Ternyata, betapapun saya kagum dan iri dengan negara lain, saya merutuki Indonesia, tapi bersamaan itu pula saya menautkan diri dengan negeri ini. Sama ketika saya memasuki dunia kerja yang baru, dimana target menjadi prioritas utama, dimana result oriented adalah segalanya, dimana leadership management berjalan natural dan mudah diterima, dimana service yang selama di credit union saya gembar-gemborkan menjadi sesuatu yang alami, sebagai bagian dari keinginan berbagi, dan tentu saja dimana marketing menjadi figur sentral pengembangan usaha. Ketika kekaguman dan semangat saya berkarya di tempat baru itu muncul dan sungguh menyatu dalam kehidupan saya, ternyata pada saat yang sama, kesadaran akan kebutuhan credit union tentang hal-hal yang sifatnya impian itu kembali muncul. Saya tidak akan bisa lupa. Kenangan tak akan pernah mengkhianati kita. Indonesia dan credit union hanya sebuah nama di paspor, formulir imigrasi maupun alamat kerja, sementara identitas menempel dalam diri saya, Indonesia dan credit union adalah sebuah keakuan yang tidak bisa lekang.

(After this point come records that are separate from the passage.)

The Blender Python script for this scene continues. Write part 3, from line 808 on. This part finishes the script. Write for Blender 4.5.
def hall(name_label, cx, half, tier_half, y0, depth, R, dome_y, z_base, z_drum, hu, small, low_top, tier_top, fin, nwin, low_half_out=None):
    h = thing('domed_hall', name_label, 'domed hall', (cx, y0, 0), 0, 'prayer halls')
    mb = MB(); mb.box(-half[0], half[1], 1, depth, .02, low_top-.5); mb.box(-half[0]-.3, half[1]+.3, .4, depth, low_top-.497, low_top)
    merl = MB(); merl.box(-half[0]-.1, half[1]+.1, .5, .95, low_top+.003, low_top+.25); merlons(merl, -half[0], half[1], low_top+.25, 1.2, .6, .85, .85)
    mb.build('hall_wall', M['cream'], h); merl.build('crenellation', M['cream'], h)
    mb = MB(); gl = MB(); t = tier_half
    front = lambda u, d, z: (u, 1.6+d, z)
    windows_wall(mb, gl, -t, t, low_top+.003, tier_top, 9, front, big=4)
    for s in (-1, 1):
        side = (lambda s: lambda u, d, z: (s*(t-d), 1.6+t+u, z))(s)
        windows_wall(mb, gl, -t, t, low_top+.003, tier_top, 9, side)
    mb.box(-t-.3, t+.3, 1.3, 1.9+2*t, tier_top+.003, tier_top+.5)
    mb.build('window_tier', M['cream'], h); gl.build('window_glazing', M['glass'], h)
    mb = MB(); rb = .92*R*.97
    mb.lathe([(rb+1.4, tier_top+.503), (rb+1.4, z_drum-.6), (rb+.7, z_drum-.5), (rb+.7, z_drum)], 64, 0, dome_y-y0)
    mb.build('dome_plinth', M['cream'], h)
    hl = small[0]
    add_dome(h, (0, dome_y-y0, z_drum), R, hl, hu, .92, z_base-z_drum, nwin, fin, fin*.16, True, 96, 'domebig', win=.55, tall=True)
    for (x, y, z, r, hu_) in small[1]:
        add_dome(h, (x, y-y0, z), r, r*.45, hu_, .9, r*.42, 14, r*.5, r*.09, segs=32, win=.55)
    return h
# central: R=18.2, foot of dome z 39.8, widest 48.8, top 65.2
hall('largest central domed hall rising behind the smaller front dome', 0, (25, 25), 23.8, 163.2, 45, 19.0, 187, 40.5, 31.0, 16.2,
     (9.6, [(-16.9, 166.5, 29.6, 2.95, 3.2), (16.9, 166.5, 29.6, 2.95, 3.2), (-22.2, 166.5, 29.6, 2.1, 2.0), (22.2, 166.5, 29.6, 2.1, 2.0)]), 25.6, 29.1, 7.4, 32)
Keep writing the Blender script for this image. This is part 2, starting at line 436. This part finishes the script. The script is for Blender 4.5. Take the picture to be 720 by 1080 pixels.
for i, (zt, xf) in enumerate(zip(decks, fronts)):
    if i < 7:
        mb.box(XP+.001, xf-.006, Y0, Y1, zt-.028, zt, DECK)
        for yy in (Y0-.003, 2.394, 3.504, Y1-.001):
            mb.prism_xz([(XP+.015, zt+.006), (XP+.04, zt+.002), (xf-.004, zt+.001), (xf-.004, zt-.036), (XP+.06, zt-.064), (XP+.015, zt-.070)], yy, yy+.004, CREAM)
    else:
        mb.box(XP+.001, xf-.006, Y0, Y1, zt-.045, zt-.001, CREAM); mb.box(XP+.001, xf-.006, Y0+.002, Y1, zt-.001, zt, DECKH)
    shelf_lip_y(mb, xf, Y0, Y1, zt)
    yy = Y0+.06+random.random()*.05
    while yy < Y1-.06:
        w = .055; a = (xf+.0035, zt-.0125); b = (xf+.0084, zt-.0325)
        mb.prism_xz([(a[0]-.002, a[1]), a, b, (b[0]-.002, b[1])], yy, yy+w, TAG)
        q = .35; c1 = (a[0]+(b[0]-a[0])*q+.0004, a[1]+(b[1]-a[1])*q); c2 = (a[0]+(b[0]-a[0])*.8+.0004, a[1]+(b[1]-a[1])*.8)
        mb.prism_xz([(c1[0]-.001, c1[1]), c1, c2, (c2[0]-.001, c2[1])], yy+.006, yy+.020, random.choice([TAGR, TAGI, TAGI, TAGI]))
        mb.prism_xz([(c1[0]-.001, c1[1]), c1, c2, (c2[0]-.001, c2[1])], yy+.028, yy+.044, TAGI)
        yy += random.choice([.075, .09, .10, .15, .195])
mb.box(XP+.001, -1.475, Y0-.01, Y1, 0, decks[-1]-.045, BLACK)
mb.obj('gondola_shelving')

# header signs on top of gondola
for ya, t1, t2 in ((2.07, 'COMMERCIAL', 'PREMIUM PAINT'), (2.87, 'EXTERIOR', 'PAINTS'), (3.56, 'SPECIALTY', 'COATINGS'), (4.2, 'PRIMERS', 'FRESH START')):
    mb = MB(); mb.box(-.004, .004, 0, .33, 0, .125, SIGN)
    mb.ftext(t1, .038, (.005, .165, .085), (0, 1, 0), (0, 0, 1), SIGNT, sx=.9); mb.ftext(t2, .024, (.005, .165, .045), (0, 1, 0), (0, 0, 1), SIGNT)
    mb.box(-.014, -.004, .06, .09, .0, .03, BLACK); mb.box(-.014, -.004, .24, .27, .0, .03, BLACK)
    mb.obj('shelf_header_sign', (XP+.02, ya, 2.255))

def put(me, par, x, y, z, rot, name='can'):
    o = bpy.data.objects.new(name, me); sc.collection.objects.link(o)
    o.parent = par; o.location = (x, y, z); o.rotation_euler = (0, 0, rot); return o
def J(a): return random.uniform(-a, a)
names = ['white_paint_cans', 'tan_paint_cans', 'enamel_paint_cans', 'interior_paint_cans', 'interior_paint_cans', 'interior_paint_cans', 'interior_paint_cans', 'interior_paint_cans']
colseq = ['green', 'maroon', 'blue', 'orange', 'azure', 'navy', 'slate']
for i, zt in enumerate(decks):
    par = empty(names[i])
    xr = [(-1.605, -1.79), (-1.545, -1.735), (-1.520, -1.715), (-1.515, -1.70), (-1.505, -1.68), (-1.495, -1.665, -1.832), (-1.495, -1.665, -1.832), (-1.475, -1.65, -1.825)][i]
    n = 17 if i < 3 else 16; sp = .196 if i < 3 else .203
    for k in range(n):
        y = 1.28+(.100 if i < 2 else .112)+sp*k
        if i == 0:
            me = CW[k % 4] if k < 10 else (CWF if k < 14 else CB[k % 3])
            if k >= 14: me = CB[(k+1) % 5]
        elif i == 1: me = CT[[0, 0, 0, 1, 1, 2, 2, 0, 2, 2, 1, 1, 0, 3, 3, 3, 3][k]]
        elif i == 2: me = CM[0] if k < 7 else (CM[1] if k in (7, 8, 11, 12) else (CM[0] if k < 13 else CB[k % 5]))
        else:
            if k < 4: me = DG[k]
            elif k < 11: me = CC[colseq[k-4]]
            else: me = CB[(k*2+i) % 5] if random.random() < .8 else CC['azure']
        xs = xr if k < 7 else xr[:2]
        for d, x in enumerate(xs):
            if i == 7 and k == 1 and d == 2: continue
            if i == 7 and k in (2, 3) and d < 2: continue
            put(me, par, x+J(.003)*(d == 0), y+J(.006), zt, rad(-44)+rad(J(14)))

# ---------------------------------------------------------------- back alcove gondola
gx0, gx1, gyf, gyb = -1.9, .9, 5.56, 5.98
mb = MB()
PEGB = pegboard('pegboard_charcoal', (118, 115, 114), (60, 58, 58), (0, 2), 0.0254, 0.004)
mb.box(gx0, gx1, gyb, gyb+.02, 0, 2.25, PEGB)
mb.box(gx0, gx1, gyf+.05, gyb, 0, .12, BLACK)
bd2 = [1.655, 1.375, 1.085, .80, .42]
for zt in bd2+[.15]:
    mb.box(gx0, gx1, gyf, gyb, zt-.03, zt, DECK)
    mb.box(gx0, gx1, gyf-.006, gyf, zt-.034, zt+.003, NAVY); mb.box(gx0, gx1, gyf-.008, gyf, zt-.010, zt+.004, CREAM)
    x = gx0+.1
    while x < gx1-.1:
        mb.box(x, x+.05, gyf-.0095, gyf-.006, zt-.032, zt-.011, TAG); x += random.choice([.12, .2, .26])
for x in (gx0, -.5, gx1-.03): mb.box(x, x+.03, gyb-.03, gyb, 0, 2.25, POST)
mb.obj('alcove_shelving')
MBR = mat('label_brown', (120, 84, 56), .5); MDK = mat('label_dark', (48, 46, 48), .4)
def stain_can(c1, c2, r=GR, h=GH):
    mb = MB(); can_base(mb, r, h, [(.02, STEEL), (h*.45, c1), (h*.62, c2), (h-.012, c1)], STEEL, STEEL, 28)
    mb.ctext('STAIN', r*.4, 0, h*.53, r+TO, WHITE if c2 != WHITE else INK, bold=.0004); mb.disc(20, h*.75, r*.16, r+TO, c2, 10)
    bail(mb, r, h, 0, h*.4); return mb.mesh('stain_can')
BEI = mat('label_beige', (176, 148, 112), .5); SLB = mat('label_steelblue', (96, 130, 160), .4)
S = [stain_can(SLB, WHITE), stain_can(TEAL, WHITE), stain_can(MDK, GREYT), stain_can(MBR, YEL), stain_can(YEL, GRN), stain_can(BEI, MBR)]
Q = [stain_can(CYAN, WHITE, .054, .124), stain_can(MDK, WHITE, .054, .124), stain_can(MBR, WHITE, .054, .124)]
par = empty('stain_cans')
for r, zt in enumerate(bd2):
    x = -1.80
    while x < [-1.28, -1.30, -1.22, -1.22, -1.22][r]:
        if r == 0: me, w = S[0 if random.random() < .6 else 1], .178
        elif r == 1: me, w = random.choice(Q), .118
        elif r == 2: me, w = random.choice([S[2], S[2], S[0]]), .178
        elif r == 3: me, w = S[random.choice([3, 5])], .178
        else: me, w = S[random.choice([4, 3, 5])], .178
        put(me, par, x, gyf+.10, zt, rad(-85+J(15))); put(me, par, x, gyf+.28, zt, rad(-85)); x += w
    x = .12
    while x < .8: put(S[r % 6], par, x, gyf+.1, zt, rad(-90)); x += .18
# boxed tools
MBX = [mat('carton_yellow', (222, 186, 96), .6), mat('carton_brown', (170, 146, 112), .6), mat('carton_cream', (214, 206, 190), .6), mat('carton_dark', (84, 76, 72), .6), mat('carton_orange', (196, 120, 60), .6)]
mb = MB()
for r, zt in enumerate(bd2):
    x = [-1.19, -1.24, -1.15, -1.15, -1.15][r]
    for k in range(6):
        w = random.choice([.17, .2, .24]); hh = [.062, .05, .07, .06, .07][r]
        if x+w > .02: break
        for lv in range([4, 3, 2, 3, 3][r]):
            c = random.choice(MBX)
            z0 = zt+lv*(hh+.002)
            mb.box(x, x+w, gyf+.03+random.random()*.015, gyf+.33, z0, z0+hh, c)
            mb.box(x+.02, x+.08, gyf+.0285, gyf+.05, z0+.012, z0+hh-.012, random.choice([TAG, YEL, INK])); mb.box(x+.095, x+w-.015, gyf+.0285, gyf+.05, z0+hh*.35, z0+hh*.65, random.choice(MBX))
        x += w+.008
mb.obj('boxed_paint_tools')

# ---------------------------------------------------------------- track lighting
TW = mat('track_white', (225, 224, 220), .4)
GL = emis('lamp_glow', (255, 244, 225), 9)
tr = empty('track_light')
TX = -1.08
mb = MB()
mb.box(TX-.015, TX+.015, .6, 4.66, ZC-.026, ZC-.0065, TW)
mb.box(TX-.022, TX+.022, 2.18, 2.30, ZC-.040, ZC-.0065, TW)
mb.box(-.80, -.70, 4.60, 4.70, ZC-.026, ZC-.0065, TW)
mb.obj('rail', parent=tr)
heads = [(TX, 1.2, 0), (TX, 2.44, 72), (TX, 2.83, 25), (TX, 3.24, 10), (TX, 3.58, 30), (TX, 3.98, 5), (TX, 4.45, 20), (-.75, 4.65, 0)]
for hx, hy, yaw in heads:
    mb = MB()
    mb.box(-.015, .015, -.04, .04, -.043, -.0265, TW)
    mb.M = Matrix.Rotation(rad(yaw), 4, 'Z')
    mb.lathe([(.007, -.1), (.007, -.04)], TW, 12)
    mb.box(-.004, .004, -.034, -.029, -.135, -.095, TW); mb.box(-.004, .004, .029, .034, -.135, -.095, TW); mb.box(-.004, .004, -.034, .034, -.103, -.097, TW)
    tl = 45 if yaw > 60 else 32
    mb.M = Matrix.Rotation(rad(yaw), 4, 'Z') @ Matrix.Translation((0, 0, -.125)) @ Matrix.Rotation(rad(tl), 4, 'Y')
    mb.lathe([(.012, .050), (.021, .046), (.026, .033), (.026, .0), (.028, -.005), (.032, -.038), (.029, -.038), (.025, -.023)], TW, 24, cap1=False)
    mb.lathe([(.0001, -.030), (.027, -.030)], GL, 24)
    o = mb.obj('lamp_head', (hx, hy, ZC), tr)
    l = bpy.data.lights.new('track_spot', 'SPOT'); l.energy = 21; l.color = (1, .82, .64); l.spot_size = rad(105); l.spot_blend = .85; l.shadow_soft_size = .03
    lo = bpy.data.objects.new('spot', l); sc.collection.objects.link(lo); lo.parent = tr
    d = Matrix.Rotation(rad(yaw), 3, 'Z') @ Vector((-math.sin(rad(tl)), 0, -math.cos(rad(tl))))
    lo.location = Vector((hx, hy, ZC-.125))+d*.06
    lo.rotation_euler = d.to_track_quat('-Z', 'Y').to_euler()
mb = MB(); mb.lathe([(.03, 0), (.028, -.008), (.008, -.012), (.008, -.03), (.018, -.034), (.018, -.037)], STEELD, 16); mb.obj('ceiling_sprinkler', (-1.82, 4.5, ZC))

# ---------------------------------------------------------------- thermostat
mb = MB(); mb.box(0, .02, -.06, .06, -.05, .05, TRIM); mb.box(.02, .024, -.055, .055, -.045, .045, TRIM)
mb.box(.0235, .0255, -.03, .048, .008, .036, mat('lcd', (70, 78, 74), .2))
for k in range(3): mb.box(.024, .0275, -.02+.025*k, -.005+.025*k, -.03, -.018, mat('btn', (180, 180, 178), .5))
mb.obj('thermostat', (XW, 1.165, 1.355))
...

Maka saya tak punya pilihan sebenarnya. Saya tidak boleh pesimistis, saya harus optimis. Harapan itu harus terus ditumbuhkan. Indonesia dan credit union adalah proyek saya, proyek sahabat sekalian, proyek kita bersama. Indonesia dan credit union adalah sebuah kesepakatan tentang sebuah negeri, identitas karakter berbagi, kenangan, sejarah, kebersamaan, dan masa depan sekaligus. Proyek itu harus kita garap bersama.

Saya tidak boleh mengelur meski saya berhak. Sebab keluhan saya bisa mematikan optimisme saya. Betapapun saya ingin menjauh dari Indonesia dan credit union, putus hubungan dengan karut-marutnya, saya toh tidak bisa menghindar dari ingatan tentang itu semua. Mungkin saya tidak kuat, tetapi saya akan bangga menjadi tak kuat di tanah sendiri. Saya pasti tidak akan bangga, dan hidup saya terganggu, jika saya hidup di tanah orang lain, tanah yang tak punya ingatan dan kaitan dengan kenangan saya. Dan akan menjadi dosa besar ketika saya bisa berkembang secara personal, namun credit union yang saya cintai berjalan seadanya, tanpa saya terlibat dan peduli di dalamnya.

Barangkali ini kerumitan tiap identitas. Saya tak bisa seperti Raden Saleh yang memuji dan memuja Raja Belanda ketika bangsanya sendiri berjuang menghalau mereka. Saya baca biografinya yang disusun Harsja W. Bachtiar dan Peter Carey. Raden Saleh adalah seorang tradisional yang menerima begitu saja struktur negeri koloni yang menindas bangsanya sendiri.

Tetapi meski ia memuja penjajah negerinya itu, Raden Saleh adalah pelopor gerakan Hindia Molek yang menyajikan bumi Indonesia sebagai Timur yang indah. Ia tetap memuja negerinya. Barangkali memang akan selalu ada keterkaitan itu pada seorang internasional ekstrim sekalipun. Setiap orang merindukan dan memuja tanah airnya sendiri.

Pada Raden Saleh, kekagumannya itu dengan melukis alam Indonesia dan membawanya ke negeri lain. Dengan begitu ia memperkenalkan Indonesia, sebuah laku baik dalam proyek bersama ini. Sedangkan saya hanya bisa menunduk dan menulis seperti ini. Saya praktis tak bisa berbuat apa-apa. Saya belum melakukan apapun untuk proyek yang saya kenal dan cintai dengan nama Indonesia dan credit union.

Maka, saya malu. Saya hanya bisa merutuk tanpa berbuat. Saya hanya berkotbah tanpa melakukan apapun, apalagi sekarang ketika saya 'keluar' dari dunia credit union. Sekarang saya ingat kata Gandhi. Ia bilang, ...lebih baik menyalakan lilin daripada mengutuk kegelapan ... Barangkali cinta saya dengan Indonesia dan credit union begitu rumit dan sulit, tapi saya akan mulai menyalakan lilin itu untuk negeri dan identitas bersama itu, betapapun kecilnya.

2 komentar:

  1. Halo, Nang! Jumpa lagi.

    BRAVO! Curahan hati yang sangat menarik..

    ANTON

  1. Makasih, Pak.
    Bisa gabung aja langsung ke blogku. Entar aku kirim beberapa tulisan baru. Ya, hitung-hitung Pak Anton ikut ngembangin 'the soul of CU'.Thanks ya.